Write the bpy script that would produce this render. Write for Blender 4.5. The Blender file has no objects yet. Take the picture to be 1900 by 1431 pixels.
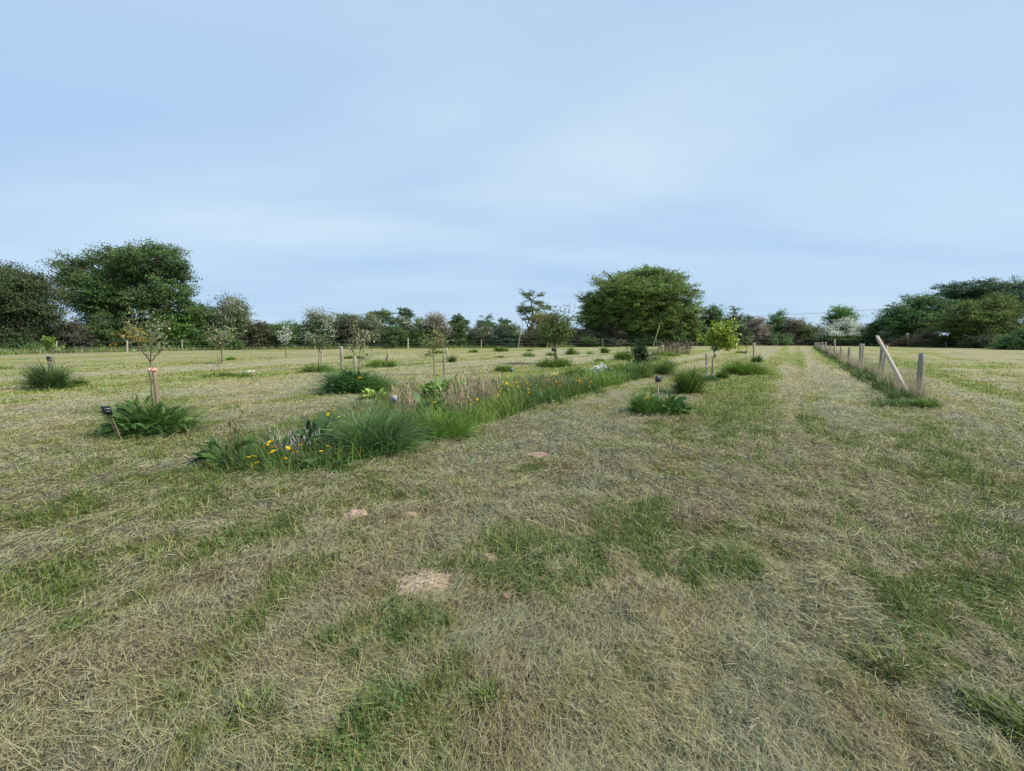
import bpy, math, random
import zlib
import numpy as np
R = math.radians

# ------------------------------------------------------------------ camera, sky, sun, exposure
scene = bpy.context.scene
COL = scene.collection
CAM_H, F, CX, CY, HOR = 1.6, 830.0, 950.0, 715.5, 622.0
PITCH = math.atan((CY - HOR) / F)
cam_d = bpy.data.cameras.new("camera")
cam_d.sensor_width = 36.0
cam_d.lens = 36.0 * F / 1900.0
cam_d.clip_start, cam_d.clip_end = 0.05, 3000.0
cam = bpy.data.objects.new("camera", cam_d)
COL.objects.link(cam)
cam.location = (0, 0, CAM_H)
cam.rotation_euler = (R(90) - PITCH, 0, 0)
scene.camera = cam

SUN_AZ, SUN_EL = 104.0, 44.0            # degrees clockwise from the view direction (+Y), elevation
SKY_STRENGTH = 0.12
world = bpy.data.worlds.new("World")
scene.world = world
world.use_nodes = True
wt = world.node_tree
wt.nodes.clear()
def wn(t, **kw):
    n = wt.nodes.new(t)
    for k, v in kw.items():
        setattr(n, k, v)
    return n
sky = wn("ShaderNodeTexSky", sky_type='NISHITA', sun_disc=False, sun_elevation=R(SUN_EL), sun_rotation=R(SUN_AZ),
         altitude=20.0, air_density=1.0, dust_density=0.7, ozone_density=1.6)
geo = wn("ShaderNodeTexCoord")
sep = wn("ShaderNodeSeparateXYZ")
wt.links.new(geo.outputs["Generated"], sep.inputs[0])
zc = wn("ShaderNodeMath", operation='ADD'); zc.inputs[1].default_value = 0.16
wt.links.new(sep.outputs["Z"], zc.inputs[0])
zm = wn("ShaderNodeMath", operation='MAXIMUM'); zm.inputs[1].default_value = 0.05
wt.links.new(zc.outputs[0], zm.inputs[0])
dx = wn("ShaderNodeMath", operation='DIVIDE'); dy = wn("ShaderNodeMath", operation='DIVIDE')
wt.links.new(sep.outputs["X"], dx.inputs[0]); wt.links.new(zm.outputs[0], dx.inputs[1])
wt.links.new(sep.outputs["Y"], dy.inputs[0]); wt.links.new(zm.outputs[0], dy.inputs[1])
cmb = wn("ShaderNodeCombineXYZ")
wt.links.new(dx.outputs[0], cmb.inputs[0]); wt.links.new(dy.outputs[0], cmb.inputs[1])
mp = wn("ShaderNodeMapping"); mp.inputs["Rotation"].default_value = (0, 0, R(28)); mp.inputs["Scale"].default_value = (0.55, 1.25, 1)
mp.inputs["Location"].default_value = (1.35, 0.4, 0)
wt.links.new(cmb.outputs[0], mp.inputs[0])
n1 = wn("ShaderNodeTexNoise"); n1.inputs["Scale"].default_value = 0.85; n1.inputs["Detail"].default_value = 5.0
n1.inputs["Roughness"].default_value = 0.47; n1.inputs["Distortion"].default_value = 0.35
wt.links.new(mp.outputs[0], n1.inputs["Vector"])
rmp = wn("ShaderNodeMapRange"); rmp.inputs[1].default_value = 0.30; rmp.inputs[2].default_value = 0.74
rmp.inputs[3].default_value = 0.86; rmp.inputs[4].default_value = 0.98
wt.links.new(n1.outputs["Fac"], rmp.inputs[0])
mixw = wn("ShaderNodeMix", data_type='RGBA')
k = 1.0 / SKY_STRENGTH
# thin high veil: blue haze with whiter streaks of cirrus in it
n3 = wn("ShaderNodeTexNoise"); n3.inputs["Scale"].default_value = 1.0; n3.inputs["Detail"].default_value = 6.0
n3.inputs["Roughness"].default_value = 0.52; n3.inputs["Distortion"].default_value = 0.6
mp3 = wn("ShaderNodeMapping"); mp3.inputs["Rotation"].default_value = (0, 0, R(-15)); mp3.inputs["Scale"].default_value = (0.4, 1.0, 1)
mp3.inputs["Location"].default_value = (1.9, 6.3, 0)
wt.links.new(cmb.outputs[0], mp3.inputs[0]); wt.links.new(mp3.outputs[0], n3.inputs["Vector"])
r3 = wn("ShaderNodeMapRange"); r3.inputs[1].default_value = 0.30; r3.inputs[2].default_value = 0.72
wt.links.new(n3.outputs["Fac"], r3.inputs[0])
veil = wn("ShaderNodeMix", data_type='RGBA')
veil.inputs["A"].default_value = (0.37 * k, 0.53 * k, 0.75 * k, 1)
veil.inputs["B"].default_value = (0.485 * k, 0.63 * k, 0.785 * k, 1)
# three whiter banks of thin cloud low over the hedge
acc = r3.outputs[0]
for cdir, sc3, amt in (((.14, .885, .30), (3.0, 0, 11.0), .95), ((-.40, .88, .20), (2.6, 0, 16.0), .6), ((.33, .85, .42), (3.0, 0, 9.0), .5), ((-.17, .90, .42), (4.5, 0, 22.0), .25)):
    sb = wn("ShaderNodeVectorMath", operation='SUBTRACT'); sb.inputs[1].default_value = cdir
    wt.links.new(geo.outputs["Generated"], sb.inputs[0])
    ml = wn("ShaderNodeVectorMath", operation='MULTIPLY'); ml.inputs[1].default_value = sc3
    wt.links.new(sb.outputs[0], ml.inputs[0])
    ln = wn("ShaderNodeVectorMath", operation='LENGTH'); wt.links.new(ml.outputs[0], ln.inputs[0])
    dn = wn("ShaderNodeMath", operation='MULTIPLY_ADD'); dn.inputs[1].default_value = 1.9; dn.inputs[2].default_value = -.95
    wt.links.new(n1.outputs["Fac"], dn.inputs[0])
    de = wn("ShaderNodeMath", operation='ADD'); wt.links.new(ln.outputs["Value"], de.inputs[0]); wt.links.new(dn.outputs[0], de.inputs[1])
    mr3 = wn("ShaderNodeMapRange", interpolation_type='SMOOTHSTEP'); mr3.inputs[1].default_value = 0.0; mr3.inputs[2].default_value = 1.15
    mr3.inputs[3].default_value = amt; mr3.inputs[4].default_value = 0.0
    wt.links.new(de.outputs[0], mr3.inputs[0])
    ad = wn("ShaderNodeMath", operation='ADD'); wt.links.new(acc, ad.inputs[0]); wt.links.new(mr3.outputs[0], ad.inputs[1])
    acc = ad.outputs[0]
veil.clamp_factor = False
wt.links.new(acc, veil.inputs["Factor"])
wt.links.new(veil.outputs["Result"], mixw.inputs["B"])
wt.links.new(rmp.outputs[0], mixw.inputs["Factor"])
wt.links.new(sky.outputs[0], mixw.inputs["A"])
bg = wn("ShaderNodeBackground"); bg.inputs["Strength"].default_value = SKY_STRENGTH
wt.links.new(mixw.outputs["Result"], bg.inputs["Color"])
wo = wn("ShaderNodeOutputWorld")
wt.links.new(bg.outputs[0], wo.inputs[0])

sun_d = bpy.data.lights.new("sun", 'SUN')
sun_d.energy, sun_d.angle, sun_d.color = 4.9, R(1.2), (1.0, 0.95, 0.86)
sun = bpy.data.objects.new("sun", sun_d)
COL.objects.link(sun)
sun.rotation_euler = (R(90 - SUN_EL), 0, R(180 - SUN_AZ))
sun.location = (60, 20, 80)
scene.view_settings.view_transform = 'Standard'
scene.view_settings.look = 'None'
scene.view_settings.exposure = 0.28
scene.view_settings.gamma = 1.0
scene.cycles.max_bounces = 6
scene.cycles.transparent_max_bounces = 4

# ------------------------------------------------------------------ projection of the photograph's pixels to the ground
_cp, _sp = math.cos(PITCH), math.sin(PITCH)
def ray(px, py):
    a, b = (px - CX) / F, (CY - py) / F
    return np.array([a, b * _sp + _cp, b * _cp - _sp])
def P(px, py):                        # the ground point seen at a pixel
    r = ray(px, py)
    return np.array([0, 0, CAM_H]) + r * (-CAM_H / r[2])
def D(py):                            # distance to the ground seen on a pixel row
    return P(CX, py)[1]
def W(px, py, y):                     # the point seen at a pixel, y metres ahead
    r = ray(px, py)
    return np.array([0, 0, CAM_H]) + r * (y / r[1])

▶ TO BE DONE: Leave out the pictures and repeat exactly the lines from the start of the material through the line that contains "scene.camera = cam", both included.

▶ SOLUTION:
Write the bpy script that would produce this render. Write for Blender 4.5. The Blender file has no objects yet. Take the picture to be 1900 by 1431 pixels.
import bpy, math, random
import zlib
import numpy as np
R = math.radians

# ------------------------------------------------------------------ camera, sky, sun, exposure
scene = bpy.context.scene
COL = scene.collection
CAM_H, F, CX, CY, HOR = 1.6, 830.0, 950.0, 715.5, 622.0
PITCH = math.atan((CY - HOR) / F)
cam_d = bpy.data.cameras.new("camera")
cam_d.sensor_width = 36.0
cam_d.lens = 36.0 * F / 1900.0
cam_d.clip_start, cam_d.clip_end = 0.05, 3000.0
cam = bpy.data.objects.new("camera", cam_d)
COL.objects.link(cam)
cam.location = (0, 0, CAM_H)
cam.rotation_euler = (R(90) - PITCH, 0, 0)
scene.camera = cam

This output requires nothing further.